Águilas-Specific Prevention for a Desert-Coast Town

Pest management in Águilas must account for the extreme heat, the port’s influence, and the proximity of arid scrubland.

For town centre and port-adjacent properties:

  • Install stainless steel mesh covers on every floor drain and overflow outlet. This is the primary defence against sewer cockroaches.
  • Apply gel bait behind kitchen appliances, under sinks, and around pipe penetrations every 6 to 8 weeks from March through November. In Águilas’s heat, reapplication frequency matters.
  • Fit high-quality fly screens to every window and door. Consider strip curtains for frequently used doorways. Proximity to the port makes fly management a daily concern.
  • Maintain sealed waste bins and remove organic waste daily during summer.
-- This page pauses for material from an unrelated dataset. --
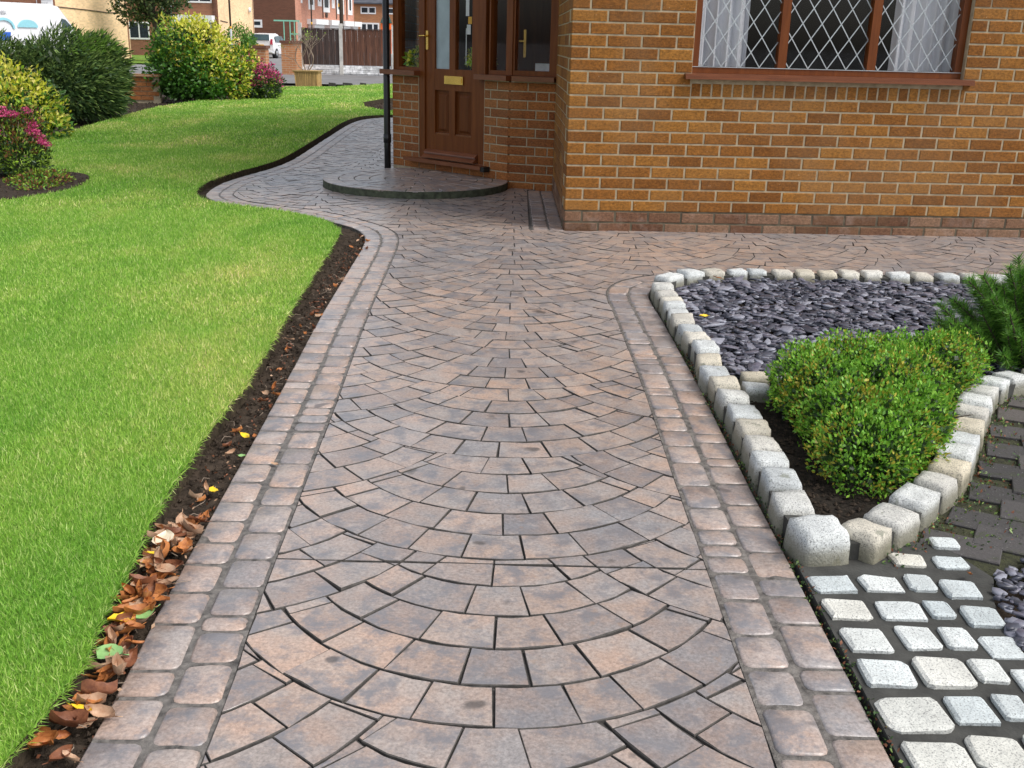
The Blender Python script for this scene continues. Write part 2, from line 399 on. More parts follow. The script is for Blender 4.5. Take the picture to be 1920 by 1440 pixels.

The heat accelerates decomposition and fly breeding within hours.

For hillside and Calabardina properties:

  • Seal gaps beneath exterior doors with brush strips or rubber sweeps. This is the primary scorpion entry route.
  • Fill cracks in exterior walls, around pipe entries, and at foundation level with silicone sealant or expanding foam.
  • Clear rocks, rubble, and stored materials away from building perimeters. Maintain a one-metre clear zone around the structure.
  • Use UV light traps near exterior doors at night to intercept scorpions before they reach entry points.

For holiday and seasonal properties:

  • Apply long-lasting gel bait before departing for extended periods. Cockroaches can establish indoors within weeks of a property being vacated.
  • Maintain swimming pool chemistry or cover the pool securely. A stagnant pool produces mosquitoes within 10 days.
  • Seal all drains with mesh covers and close all ventilation openings that do not have screens.

Find licensed pest control in Águilas

Águilas is a small town with specific challenges — port cockroaches, hillside scorpions, and extreme heat that compresses every pest cycle. Choose a pest professional who knows the difference between a port-adjacent apartment and a hillside villa, because the treatment approach is completely different.

Ask for their ROESB registration number and request a written property assessment before any treatment begins.

Find vetted pest control professionals in Águilas

Your Next Step

Águilas is not a complicated place. Its pest pressures are predictable, seasonal, and manageable — if you act before the summer heat turns the volume up to maximum. Seal your drains before June. Screen your windows before the flies arrive. Check your door seals before the scorpions start exploring. In a town where the thermometer barely drops below 35C for three months, the window for comfortable prevention is narrow. Use it. Águilas offers an extraordinary quality of life on one of Spain’s most beautiful stretches of coast. The pests are the price of admission — but you do not have to pay more than necessary.